▶ [What needs to be done] Locate the lines that hold the string "RIBM". Copy every such line.

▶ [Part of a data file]

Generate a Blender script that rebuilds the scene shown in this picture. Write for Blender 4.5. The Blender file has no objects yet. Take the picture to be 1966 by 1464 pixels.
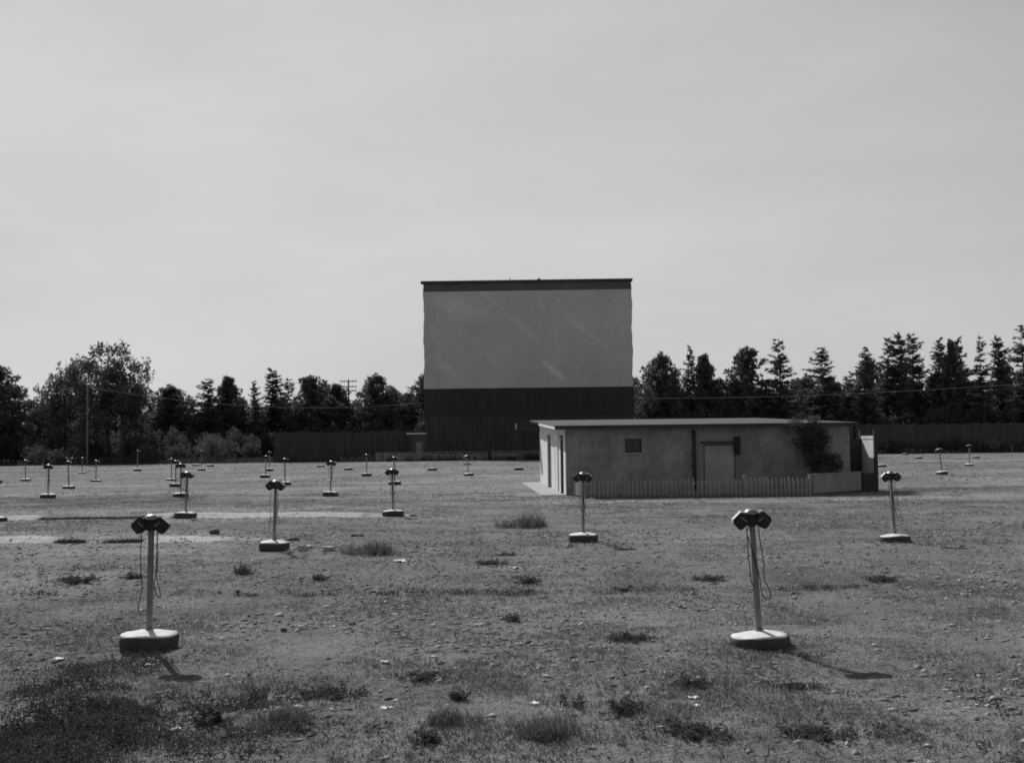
import bpy, bmesh, math, random
import numpy as np
from mathutils import Vector, Matrix, Euler
R = math.radians
rnd = random.Random(7)
C = bpy.context.scene.collection
sc = bpy.context.scene

# ---------------------------------------------------------------- camera
F, W, H = 2300.0, 1966.0, 1464.0
CAMZ, PITCH, ROLL = 1.85, math.atan(115 / 2300.0), R(0.70)
fw = Vector((0, math.cos(PITCH), math.sin(PITCH)))
up0 = Vector((0, -math.sin(PITCH), math.cos(PITCH)))
rt0 = Vector((1, 0, 0))
rt = rt0 * math.cos(ROLL) - up0 * math.sin(ROLL)
up = up0 * math.cos(ROLL) + rt0 * math.sin(ROLL)
cam_d = bpy.data.cameras.new('camera'); cam = bpy.data.objects.new('camera', cam_d); C.objects.link(cam)
m = Matrix((rt, up, -fw)).transposed().to_4x4(); m.translation = (0, 0, CAMZ); cam.matrix_world = m
cam_d.sensor_width = 36; cam_d.lens = 36 * F / W; cam_d.clip_start = 0.1; cam_d.clip_end = 4000
sc.camera = cam

def ray(px, py):
    return fw + rt * ((px - W / 2) / F) - up * ((py - H / 2) / F)
def gnd(px, py):                 # where a sight line meets the flat field
    d = ray(px, py); t = -CAMZ / d.z
    return Vector((d.x * t, d.y * t, 0))
def at(px, py, Y):               # the point on a sight line at distance Y
    d = ray(px, py); t = Y / d.y
    return Vector((d.x * t, Y, CAMZ + d.z * t))

# ---------------------------------------------------------------- materials
def new_mat(name):
    mt = bpy.data.materials.new(name); mt.use_nodes = True
    nt = mt.node_tree; nt.nodes.clear()
    out = nt.nodes.new('ShaderNodeOutputMaterial')
    return mt, nt, out
def node(nt, t, **kw):
    n = nt.nodes.new(t)
    for k, v in kw.items():
        if k.startswith('i_'): n.inputs[k[2:].replace('_', ' ')].default_value = v
        else: setattr(n, k, v)
    return n
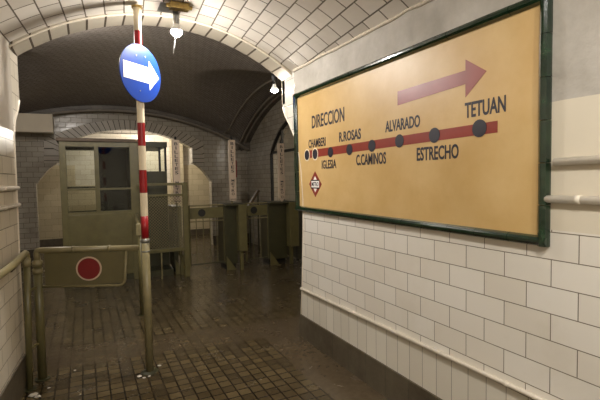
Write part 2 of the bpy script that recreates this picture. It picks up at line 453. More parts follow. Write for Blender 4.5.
# wall ribs: the soffit arches carried along back and right walls
def rib(name, samples, fn, d0, d1, th, mat):
    bm = B(); uvl = bm.loops.layers.uv.new('UVMap')
    for (ua, za), (ub, zb) in zip(samples, samples[1:]):
        vs = []
        for dd in (d0, d1):
            vs.append([bm.verts.new(fn(ua, za, dd)), bm.verts.new(fn(ub, zb, dd)), bm.verts.new(fn(ub, zb+th, dd)), bm.verts.new(fn(ua, za+th, dd))])
        A, D = vs
        for q, uv in (((A[0], A[1], A[2], A[3]), None), ((D[3], D[2], D[1], D[0]), None), ((A[0], D[0], D[1], A[1]), 1), ((A[3], A[2], D[2], D[3]), 1)):
            f = bm.faces.new(q)
            for lp in f.loops:
                c = lp.vert.co; lp[uvl].uv = (c.x+c.y+c.z*.5, c.z) if uv is None else (c.x+c.y, (c.x-c.y)*.7)
    return struct(name, bm, mat)
S1 = [(x, gx(x)) for x in [HX0+(HX1-HX0)*i/48 for i in range(49)]]
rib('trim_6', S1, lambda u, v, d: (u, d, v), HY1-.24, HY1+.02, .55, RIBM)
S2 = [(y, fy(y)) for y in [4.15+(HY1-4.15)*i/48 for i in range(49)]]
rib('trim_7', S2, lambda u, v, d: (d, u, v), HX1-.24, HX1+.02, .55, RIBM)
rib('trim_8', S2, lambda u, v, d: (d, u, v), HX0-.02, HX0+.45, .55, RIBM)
# raised mouldings along the rib edges
MOULD = paint('hall_moulding', (140, 130, 116), .4, var=.15, scale=12)
for nm, pts in (('trim_9', [(x, HY1-.25, z-.005) for x, z in S1]), ('trim_10', [(HX1-.61, y, max(gx(HX1-.61)+.07+.25*math.sin(PI*max(0, min(1, (y-4.08)/5.9))), z+.05)-.005) for y, z in S2]), ('trim_14', [(HX1-.25, y, z-.005) for y, z in S2]), ('trim_11', [(HX1-.14, y, z-.008) for y, z in S2]), ('trim_12', [(x, HY1-.12, z-.006) for x, z in S1])):
    bm = B(); tube(bm, pts, .022, 8); struct(nm, bm, MOULD, True)
# walls
bm = B()
strips_wall(bm, [(-2.4, 2.3), (-.445, 2.3)] , None, 4.1, lambda u, v, d: (u, d, v), 4.02, 4.10)
A = [(x, z+.03) for x, z, s in arc(-.445, WX, 2.535, 2.925)]
strips_wall(bm, A, None, 4.1, lambda u, v, d: (u, d, v), 4.02, 4.085)
strips_wall(bm, [(WX, 2.3), (3.9, 2.3)], None, 4.1, lambda u, v, d: (u, d, v), 4.02, 4.10)
struct('wall_front', bm, HALLT)
OC, OH = .90, 1.33                      # rear arch: centre, half width of its span
def ztop(u):
    d = abs(u-OC)
    if d <= OH: return circ(u, OC, OH, 2.27, 2.64)
    t = (d-OH)/.43
    return 1.93-.43*t**1.6
bm = B(); us = []
for i in range(9): us.append((OC-OH-.43+.43*i/8, ztop(OC-OH-.43+.43*i/8)))
us += [(OC-OH+2*OH*i/32, ztop(OC-OH+2*OH*i/32)) for i in range(33)]
for i in range(9): us.append((OC+OH+.43*i/8, ztop(OC+OH+1e-6+.43*i/8)))
strips_wall(bm, us, None, 4.1, lambda u, v, d: (u, d, v), 10.0, 10.22)
box(bm, HX0-.2, OC-OH-.43, 10.0, 10.22, 0, 4.1); box(bm, OC+OH+.43, HX1+.2, 10.0, 10.22, 0, 4.1)
struct('wall_back', bm, HALLT)
bm = B()
box(bm, HX0-.2, OC-OH-.43, 9.975, 10.01, 0, .22); box(bm, OC+OH+.43, HX1, 9.975, 10.01, 0, .22); struct('baseboard_back', bm, SKIRT)
# voussoir band
bm = B(); uvl = bm.loops.layers.uv.new('UVMap'); ring = []; s = 0; prev = None
inner = [(OC-OH, 1.93), (OC-OH, 2.1)] + [(OC-OH+2*OH*i/32, circ(OC-OH+2*OH*i/32, OC, OH, 2.27, 2.64)) for i in range(33)] + [(OC+OH, 2.1), (OC+OH, 1.93)]
for i, (u, z) in enumerate(inner):
    if prev: s += math.hypot(u-prev[0], z-prev[1])
    prev = (u, z)
    t = (u-OC)/OH
    ou, oz = (u+math.copysign(.27, t), z) if i in (0, 1, 35, 36) else (u+.25*t, z+.20*(1-.35*t*t))
    ring.append([(bm.verts.new(p), s) for p in ((u, 9.97, z), (ou, 9.97, oz), (ou, 10.01, oz), (u, 10.01, z))])
for a, b in zip(ring, ring[1:]):
    for i in range(4):
        j = (i+1) % 4; f = bm.faces.new((a[i][0], a[j][0], b[j][0], b[i][0]))
        for lp, q in zip(f.loops, (a[i], a[j], b[j], b[i])): lp[uvl].uv = (q[1], .5)
struct('trim_13', bm, VOUSS)
# right hall wall with arched opening
WC, WH = 7.24, 1.32
bm = B(); us = [(WC-WH+2*WH*i/32, circ(WC-WH+2*WH*i/32, WC, WH, 2.08, 2.74)) for i in range(33)]
strips_wall(bm, us, None, 4.1, lambda u, v, d: (d, u, v), 3.55, 3.75)
box(bm, 3.55, 3.75, 4.0, WC-WH, 0, 4.1); box(bm, 3.55, 3.75, WC+WH, 10.22, 0, 4.1); struct('wall_side', bm, HALLT)
bm = B(); box(bm, HX0-.2, HX0, 4.0, 10.2, 0, 4.1); struct('wall_west', bm, HALLT)
# side room behind the arched opening
bm = B(); box(bm, 5.0, 5.1, 4.2, 10.2, 0, 3.2); box(bm, 3.75, 5.1, 4.1, 4.2, 0, 3.2); box(bm, 3.75, 5.1, 10.1, 10.22, 0, 3.2); struct('wall_side_room', bm, WHITET)
bm = B(); box(bm, 3.75, 5.1, 4.2, 10.2, 3.1, 3.2); struct('ceiling_side_room', bm, TAN)
# passage beyond the rear arch
bm = B(); box(bm, -3, 6, 12.15, 12.3, 1.45, 3.4); struct('wall_passage', bm, WHITET)
bm = B(); box(bm, -3, 6, 12.12, 12.3, .16, 1.45); box(bm, 2.2, 6, 12.12, 12.3, 1.45, 1.95); box(bm, -3, -.2, 12.12, 12.3, 1.45, 1.95); struct('wall_passage_dado', bm, CREAMT)
bm = B(); box(bm, -3, 6, 12.10, 12.3, 0, .16); struct('baseboard_passage', bm, SKIRT)
bm = B(); box(bm, -3.1, -3, 10.2, 12.3, 0, 3.4); box(bm, 5.1, 5.2, 10.2, 12.3, 0, 3.4); struct('wall_passage_end', bm, WHITET)
bm = B(); uvl = bm.loops.layers.uv.new('UVMap'); P = [(10.2+2.0*i/16, circ(10.2+2.0*i/16, 11.2, 1.0, 2.7, 3.2)) for i in range(17)]
for (ya, za), (yb, zb) in zip(P, P[1:]):
    f = bm.faces.new([bm.verts.new(p) for p in ((-3, ya, za), (5.1, ya, za), (5.1, yb, zb), (-3, yb, zb))])
    for lp in f.loops: lp[uvl].uv = (lp.vert.co.x, lp.vert.co.y*1.1)
bmesh.ops.remove_doubles(bm, verts=bm.verts, dist=1e-4)
o = struct('ceiling_passage', bm, VAULT, True); md = o.modifiers.new('solid', 'SOLIDIFY'); md.thickness = .1; md.offset = 1
bm = B(); box(bm, 2.10, 2.42, 11.95, 12.14, 0, 2.9); struct('pillar_passage', bm, CREAMT)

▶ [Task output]
rib('trim_6', S1, lambda u, v, d: (u, d, v), HY1-.24, HY1+.02, .55, RIBM)
rib('trim_7', S2, lambda u, v, d: (d, u, v), HX1-.24, HX1+.02, .55, RIBM)
rib('trim_8', S2, lambda u, v, d: (d, u, v), HX0-.02, HX0+.45, .55, RIBM)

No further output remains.